▶ **PROMPT**: Beginning with the first line below, please repeat the material exactly, ending with the line that includes "col = sc.collection".
----- GIVEN MATERIAL -----
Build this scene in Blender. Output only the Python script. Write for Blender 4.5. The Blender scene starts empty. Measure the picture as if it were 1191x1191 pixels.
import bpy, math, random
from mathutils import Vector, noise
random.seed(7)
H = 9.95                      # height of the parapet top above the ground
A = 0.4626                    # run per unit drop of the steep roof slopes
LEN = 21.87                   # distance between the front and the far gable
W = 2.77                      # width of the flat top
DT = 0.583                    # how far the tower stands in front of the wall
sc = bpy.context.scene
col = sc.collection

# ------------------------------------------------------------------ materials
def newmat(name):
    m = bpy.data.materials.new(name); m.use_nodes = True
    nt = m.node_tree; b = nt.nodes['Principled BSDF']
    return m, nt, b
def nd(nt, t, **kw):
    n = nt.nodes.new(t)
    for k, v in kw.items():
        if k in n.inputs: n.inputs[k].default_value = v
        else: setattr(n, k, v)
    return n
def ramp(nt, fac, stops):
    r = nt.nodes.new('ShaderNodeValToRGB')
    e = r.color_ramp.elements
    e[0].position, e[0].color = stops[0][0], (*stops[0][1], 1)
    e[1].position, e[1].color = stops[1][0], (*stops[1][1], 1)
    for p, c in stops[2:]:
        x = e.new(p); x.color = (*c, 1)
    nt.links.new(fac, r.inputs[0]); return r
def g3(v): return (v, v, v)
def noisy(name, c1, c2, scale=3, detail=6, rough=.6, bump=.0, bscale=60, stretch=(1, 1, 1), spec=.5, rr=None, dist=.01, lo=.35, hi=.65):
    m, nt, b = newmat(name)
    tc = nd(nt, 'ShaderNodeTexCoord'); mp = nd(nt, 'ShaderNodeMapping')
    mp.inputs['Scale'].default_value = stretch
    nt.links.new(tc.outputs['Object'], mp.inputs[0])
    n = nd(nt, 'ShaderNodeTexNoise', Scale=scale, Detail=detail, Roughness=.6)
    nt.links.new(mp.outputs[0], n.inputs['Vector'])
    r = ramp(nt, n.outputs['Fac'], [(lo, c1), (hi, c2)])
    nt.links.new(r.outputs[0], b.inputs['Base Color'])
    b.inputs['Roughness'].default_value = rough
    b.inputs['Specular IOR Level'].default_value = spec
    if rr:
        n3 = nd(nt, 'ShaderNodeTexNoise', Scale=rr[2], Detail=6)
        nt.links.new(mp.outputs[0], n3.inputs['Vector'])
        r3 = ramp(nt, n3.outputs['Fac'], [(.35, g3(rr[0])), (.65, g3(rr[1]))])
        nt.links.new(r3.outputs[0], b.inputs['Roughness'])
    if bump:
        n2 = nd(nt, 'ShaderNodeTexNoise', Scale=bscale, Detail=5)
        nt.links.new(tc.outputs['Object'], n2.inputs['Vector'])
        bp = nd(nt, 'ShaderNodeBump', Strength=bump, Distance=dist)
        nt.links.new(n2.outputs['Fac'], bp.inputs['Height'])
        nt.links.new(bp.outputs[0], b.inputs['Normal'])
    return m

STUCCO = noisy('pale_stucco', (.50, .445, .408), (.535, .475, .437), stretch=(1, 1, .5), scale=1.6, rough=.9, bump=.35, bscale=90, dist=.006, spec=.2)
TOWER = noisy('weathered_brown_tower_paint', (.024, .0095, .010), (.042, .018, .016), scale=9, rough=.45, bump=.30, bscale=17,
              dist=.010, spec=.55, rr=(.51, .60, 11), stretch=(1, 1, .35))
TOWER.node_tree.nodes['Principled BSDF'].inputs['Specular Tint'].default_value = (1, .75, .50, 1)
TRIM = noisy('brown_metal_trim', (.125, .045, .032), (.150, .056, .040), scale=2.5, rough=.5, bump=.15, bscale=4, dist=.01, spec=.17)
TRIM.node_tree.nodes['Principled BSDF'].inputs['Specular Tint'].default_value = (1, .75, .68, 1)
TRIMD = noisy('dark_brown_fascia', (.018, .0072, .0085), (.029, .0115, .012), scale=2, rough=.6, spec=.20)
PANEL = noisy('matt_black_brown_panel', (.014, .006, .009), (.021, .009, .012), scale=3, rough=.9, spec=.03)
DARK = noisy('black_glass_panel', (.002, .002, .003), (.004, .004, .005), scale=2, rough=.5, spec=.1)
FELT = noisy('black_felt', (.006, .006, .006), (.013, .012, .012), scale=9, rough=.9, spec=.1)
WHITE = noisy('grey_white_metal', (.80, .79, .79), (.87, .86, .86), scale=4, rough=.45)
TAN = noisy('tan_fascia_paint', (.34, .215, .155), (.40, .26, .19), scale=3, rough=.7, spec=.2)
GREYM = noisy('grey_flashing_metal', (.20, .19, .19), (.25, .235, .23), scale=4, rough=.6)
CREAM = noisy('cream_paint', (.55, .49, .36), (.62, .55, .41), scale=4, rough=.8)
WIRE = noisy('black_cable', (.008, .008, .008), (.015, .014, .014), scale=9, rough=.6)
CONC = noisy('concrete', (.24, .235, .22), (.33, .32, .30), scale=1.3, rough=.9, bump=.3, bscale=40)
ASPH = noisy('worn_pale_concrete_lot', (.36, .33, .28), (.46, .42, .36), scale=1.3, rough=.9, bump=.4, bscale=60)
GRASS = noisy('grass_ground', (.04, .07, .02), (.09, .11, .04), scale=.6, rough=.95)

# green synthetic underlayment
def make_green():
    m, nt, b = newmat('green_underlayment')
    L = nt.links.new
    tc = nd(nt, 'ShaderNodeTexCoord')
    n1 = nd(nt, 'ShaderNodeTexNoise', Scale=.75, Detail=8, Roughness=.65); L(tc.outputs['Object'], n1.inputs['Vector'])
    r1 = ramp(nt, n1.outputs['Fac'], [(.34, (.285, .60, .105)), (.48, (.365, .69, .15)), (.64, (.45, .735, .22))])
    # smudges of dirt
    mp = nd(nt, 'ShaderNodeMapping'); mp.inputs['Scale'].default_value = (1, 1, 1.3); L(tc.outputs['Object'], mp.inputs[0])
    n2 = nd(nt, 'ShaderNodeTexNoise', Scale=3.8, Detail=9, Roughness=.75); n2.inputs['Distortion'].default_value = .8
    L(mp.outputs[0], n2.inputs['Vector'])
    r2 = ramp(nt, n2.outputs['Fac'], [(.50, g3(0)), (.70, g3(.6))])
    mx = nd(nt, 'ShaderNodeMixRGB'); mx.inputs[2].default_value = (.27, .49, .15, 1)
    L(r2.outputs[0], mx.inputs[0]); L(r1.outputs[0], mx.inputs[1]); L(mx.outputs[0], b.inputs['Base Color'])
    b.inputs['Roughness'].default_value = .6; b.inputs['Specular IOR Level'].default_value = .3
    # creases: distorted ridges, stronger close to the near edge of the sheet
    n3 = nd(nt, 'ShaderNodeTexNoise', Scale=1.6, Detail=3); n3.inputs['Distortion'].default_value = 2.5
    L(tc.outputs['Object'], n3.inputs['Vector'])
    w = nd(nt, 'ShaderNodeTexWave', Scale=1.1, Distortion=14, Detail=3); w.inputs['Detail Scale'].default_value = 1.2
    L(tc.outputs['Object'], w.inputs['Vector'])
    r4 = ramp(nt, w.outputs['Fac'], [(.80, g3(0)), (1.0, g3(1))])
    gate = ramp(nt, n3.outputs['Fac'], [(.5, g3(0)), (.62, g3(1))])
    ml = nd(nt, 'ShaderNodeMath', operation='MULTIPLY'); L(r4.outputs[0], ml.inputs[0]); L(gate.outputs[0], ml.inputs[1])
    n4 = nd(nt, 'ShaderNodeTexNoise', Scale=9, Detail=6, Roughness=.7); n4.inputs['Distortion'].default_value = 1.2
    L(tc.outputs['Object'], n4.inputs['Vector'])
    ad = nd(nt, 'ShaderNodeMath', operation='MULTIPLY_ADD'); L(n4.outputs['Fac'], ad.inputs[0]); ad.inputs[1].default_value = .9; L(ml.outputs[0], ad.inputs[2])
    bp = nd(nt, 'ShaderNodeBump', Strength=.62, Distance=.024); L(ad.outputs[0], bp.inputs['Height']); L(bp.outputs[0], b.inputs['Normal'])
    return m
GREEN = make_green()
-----
▶ **SOLVED EXERCISE**:
Build this scene in Blender. Output only the Python script. Write for Blender 4.5. The Blender scene starts empty. Measure the picture as if it were 1191x1191 pixels.
import bpy, math, random
from mathutils import Vector, noise
random.seed(7)
H = 9.95                      # height of the parapet top above the ground
A = 0.4626                    # run per unit drop of the steep roof slopes
LEN = 21.87                   # distance between the front and the far gable
W = 2.77                      # width of the flat top
DT = 0.583                    # how far the tower stands in front of the wall
sc = bpy.context.scene
col = sc.collection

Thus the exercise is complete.